Short task
Give the data below again exactly as it stands. Omit the pictures.

Material provided
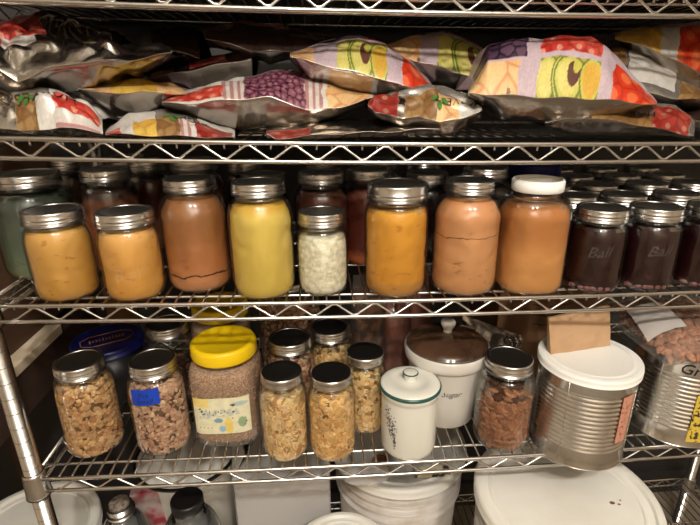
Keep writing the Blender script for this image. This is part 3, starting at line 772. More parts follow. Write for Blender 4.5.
for k in range(260):
    a, b = rb_.uniform(-.9,.9), rb_.uniform(-.9,.9); e = bagz(a,b)
    if e < .3: continue
    c = Vector((a*W_, b*D_, .006+e*(Hb-.020))); an = rb_.uniform(0,PI); v_ = []; f_q = []
    for j in range(6):
        t = j/5; rr2 = math.sin(PI*t)**.75*(1-.28*t)
        for i in range(6):
            ph = 2*PI*i/6; X, Y, Zq = .0104*(2*t-1), .0068*rr2*math.cos(ph), .0042*rr2*math.sin(ph)
            v_.append(c+Vector((X*math.cos(an)-Y*math.sin(an), X*math.sin(an)+Y*math.cos(an), Zq)))
    for j in range(5):
        for i in range(6): f_q.append((j*6+i, j*6+(i+1)%6, (j+1)*6+(i+1)%6, (j+1)*6+i))
    bed.add(v_, f_q, M['almond'])
beo = bed.build('almond_bed', bo); beo['kind'] = 'stuff'
rr_ = random.Random(3)
for j in range(11):
    for i in range(15):
        a, b = -.90+1.3*(i+.5*(j%2))/15, -.93+1.25*j/11
        e = bagz(a,b)
        if e < .35: continue
        p = Vector((bx+a*W_+rr_.uniform(-.002,.002), by+b*D_+rr_.uniform(-.002,.002), bz+.006+e*(Hb-.012)-.0005))
        put_almond(p, Vector((a*.9+rr_.gauss(0,.35), b*1.1+rr_.gauss(0,.35), 1)), 'whole brown almond inside the plastic bag on the can', 'almonds in the plastic bag')
for k in range(22):   # lower row along the front bulge
    a = -.85+1.7*k/22; p = Vector((bx+a*W_, by-.90*D_+.004, bz+.0125+.007*(k%2)))
    if bagz(a,-.9) > .3 and a < .5: put_almond(p, Vector((0,-1,.3+rr_.gauss(0,.3))), 'whole brown almond inside the plastic bag on the can', 'almonds in the plastic bag')

# kraft paper bag folded, behind/on the can
kb = MB(); z0 = deck(4,.38)
nx, nz = 12, 8; v = []
for lay in (0,1):
    for j in range(nz+1):
        for i in range(nx+1):
            u, w = i/nx, j/nz
            x = .285+.112*u-.006*w; y = .036+.018*u+.012*w+(.013 if lay else 0)*(1-.6*w)+.0015*noise.noise(Vector((u*5,w*4,lay)))
            v.append((x, y, -.1005+.001*u+.060*w+.007*u*w))
K = (nx+1)*(nz+1); f = []
for j in range(nz):
    for i in range(nx):
        q = (j*(nx+1)+i, j*(nx+1)+i+1, (j+1)*(nx+1)+i+1, (j+1)*(nx+1)+i); f.append(q); f.append(tuple(K+t for t in q[::-1]))
for i in range(nx): f += [(i, K+i, K+i+1, i+1), (nz*(nx+1)+i, nz*(nx+1)+i+1, K+nz*(nx+1)+i+1, K+nz*(nx+1)+i)]
for j in range(nz): f += [(j*(nx+1), (j+1)*(nx+1), K+(j+1)*(nx+1), K+j*(nx+1)), (j*(nx+1)+nx, K+j*(nx+1)+nx, K+(j+1)*(nx+1)+nx, (j+1)*(nx+1)+nx)]
kb.add(v, f, M['kraft'], smooth=False)
ko = tag(kb.build('paper_bag'), 'folded tan kraft paper bag end standing up on the white lid of the large can', 'paper bag')

# cardboard carton at the back right of the lower shelf
cb = thing('cardboard_box', 'brown cardboard box with dark line print standing behind the white-lidded can', 'box', (0,0,0))
MB().box((.27,.225,deck(4,.40)+.001), (.500,.40,-.045), M['card']).build('box_body', cb)
ln = MB()
for k in range(5):
    ln.tube([(.330+.004*k,.2244,-.055-.022*k), (.368,.2244,-.068-.020*k), (.42,.2244,-.062-.02*k)], .0009, M['ink'], seg=5)
ln.build('line_print', cb)
# crumpled silver pouch standing between the almond jar and the can
sp = thing('foil_pouch', 'silver pouch with black marker writing behind the almond jar', 'pouch', (.247,.180,deck(4,.25)), 0)
mb = MB(); nu, nv = 24, 24; v = []
for lay in (-1,1):
    for j in range(nv+1):
        for i in range(nu+1):
            a, b = -1+2*i/nu, j/nv; e = max(0,(1-abs(a)**4))*(1-b)**.5
            x = a*.062+.0; zt = .168-.052*(a+1)*.5*1.0
            v.append((x, lay*(.026*e+.0008)+.004*noise.noise(Vector((a*4,b*5,lay)))+b*.01, b*zt+.001))
K = (nu+1)*(nv+1); f = []
for j in range(nv):
    for i in range(nu):
        q = (j*(nu+1)+i, j*(nu+1)+i+1, (j+1)*(nu+1)+i+1, (j+1)*(nu+1)+i); f.append(q); f.append(tuple(K+t for t in q[::-1]))
mb.add(v, f, M['foil']).build('pouch_body', sp)
mk = MB(); 
cu = bpy.data.curves.new('t','FONT'); cu.body = 'Gr'; cu.size = .026; ob = bpy.data.objects.new('t',cu); me = bpy.data.meshes.new_from_object(ob)
mk.add([(p.co.x+.012, -.0150+.09*(p.co.y)*0-.001, p.co.y+.118-.45*p.co.x) for p in me.vertices], [tuple(q.vertices) for q in me.polygons], M['ink'], smooth=False); mk.build('marker_writing', sp)
bpy.data.objects.remove(ob)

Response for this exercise
Keep writing the Blender script for this image. This is part 3, starting at line 772. More parts follow. Write for Blender 4.5.
for k in range(260):
    a, b = rb_.uniform(-.9,.9), rb_.uniform(-.9,.9); e = bagz(a,b)
    if e < .3: continue
    c = Vector((a*W_, b*D_, .006+e*(Hb-.020))); an = rb_.uniform(0,PI); v_ = []; f_q = []
    for j in range(6):
        t = j/5; rr2 = math.sin(PI*t)**.75*(1-.28*t)
        for i in range(6):
            ph = 2*PI*i/6; X, Y, Zq = .0104*(2*t-1), .0068*rr2*math.cos(ph), .0042*rr2*math.sin(ph)
            v_.append(c+Vector((X*math.cos(an)-Y*math.sin(an), X*math.sin(an)+Y*math.cos(an), Zq)))
    for j in range(5):
        for i in range(6): f_q.append((j*6+i, j*6+(i+1)%6, (j+1)*6+(i+1)%6, (j+1)*6+i))
    bed.add(v_, f_q, M['almond'])
beo = bed.build('almond_bed', bo); beo['kind'] = 'stuff'
rr_ = random.Random(3)
for j in range(11):
    for i in range(15):
        a, b = -.90+1.3*(i+.5*(j%2))/15, -.93+1.25*j/11
        e = bagz(a,b)
        if e < .35: continue
        p = Vector((bx+a*W_+rr_.uniform(-.002,.002), by+b*D_+rr_.uniform(-.002,.002), bz+.006+e*(Hb-.012)-.0005))
        put_almond(p, Vector((a*.9+rr_.gauss(0,.35), b*1.1+rr_.gauss(0,.35), 1)), 'whole brown almond inside the plastic bag on the can', 'almonds in the plastic bag')
for k in range(22):   # lower row along the front bulge
    a = -.85+1.7*k/22; p = Vector((bx+a*W_, by-.90*D_+.004, bz+.0125+.007*(k%2)))
    if bagz(a,-.9) > .3 and a < .5: put_almond(p, Vector((0,-1,.3+rr_.gauss(0,.3))), 'whole brown almond inside the plastic bag on the can', 'almonds in the plastic bag')

# kraft paper bag folded, behind/on the can
kb = MB(); z0 = deck(4,.38)
nx, nz = 12, 8; v = []
for lay in (0,1):
    for j in range(nz+1):
        for i in range(nx+1):
            u, w = i/nx, j/nz
            x = .285+.112*u-.006*w; y = .036+.018*u+.012*w+(.013 if lay else 0)*(1-.6*w)+.0015*noise.noise(Vector((u*5,w*4,lay)))
            v.append((x, y, -.1005+.001*u+.060*w+.007*u*w))
K = (nx+1)*(nz+1); f = []
for j in range(nz):
    for i in range(nx):
        q = (j*(nx+1)+i, j*(nx+1)+i+1, (j+1)*(nx+1)+i+1, (j+1)*(nx+1)+i); f.append(q); f.append(tuple(K+t for t in q[::-1]))
for i in range(nx): f += [(i, K+i, K+i+1, i+1), (nz*(nx+1)+i, nz*(nx+1)+i+1, K+nz*(nx+1)+i+1, K+nz*(nx+1)+i)]
for j in range(nz): f += [(j*(nx+1), (j+1)*(nx+1), K+(j+1)*(nx+1), K+j*(nx+1)), (j*(nx+1)+nx, K+j*(nx+1)+nx, K+(j+1)*(nx+1)+nx, (j+1)*(nx+1)+nx)]
kb.add(v, f, M['kraft'], smooth=False)
ko = tag(kb.build('paper_bag'), 'folded tan kraft paper bag end standing up on the white lid of the large can', 'paper bag')

# cardboard carton at the back right of the lower shelf
cb = thing('cardboard_box', 'brown cardboard box with dark line print standing behind the white-lidded can', 'box', (0,0,0))
MB().box((.27,.225,deck(4,.40)+.001), (.500,.40,-.045), M['card']).build('box_body', cb)
ln = MB()
for k in range(5):
    ln.tube([(.330+.004*k,.2244,-.055-.022*k), (.368,.2244,-.068-.020*k), (.42,.2244,-.062-.02*k)], .0009, M['ink'], seg=5)
ln.build('line_print', cb)
# crumpled silver pouch standing between the almond jar and the can
sp = thing('foil_pouch', 'silver pouch with black marker writing behind the almond jar', 'pouch', (.247,.180,deck(4,.25)), 0)
mb = MB(); nu, nv = 24, 24; v = []
for lay in (-1,1):
    for j in range(nv+1):
        for i in range(nu+1):
            a, b = -1+2*i/nu, j/nv; e = max(0,(1-abs(a)**4))*(1-b)**.5
            x = a*.062+.0; zt = .168-.052*(a+1)*.5*1.0
            v.append((x, lay*(.026*e+.0008)+.004*noise.noise(Vector((a*4,b*5,lay)))+b*.01, b*zt+.001))
K = (nu+1)*(nv+1); f = []
for j in range(nv):
    for i in range(nu):
        q = (j*(nu+1)+i, j*(nu+1)+i+1, (j+1)*(nu+1)+i+1, (j+1)*(nu+1)+i); f.append(q); f.append(tuple(K+t for t in q[::-1]))
mb.add(v, f, M['foil']).build('pouch_body', sp)
mk = MB(); 
cu = bpy.data.curves.new('t','FONT'); cu.body = 'Gr'; cu.size = .026; ob = bpy.data.objects.new('t',cu); me = bpy.data.meshes.new_from_object(ob)
mk.add([(p.co.x+.012, -.0150+.09*(p.co.y)*0-.001, p.co.y+.118-.45*p.co.x) for p in me.vertices], [tuple(q.vertices) for q in me.polygons], M['ink'], smooth=False); mk.build('marker_writing', sp)
bpy.data.objects.remove(ob)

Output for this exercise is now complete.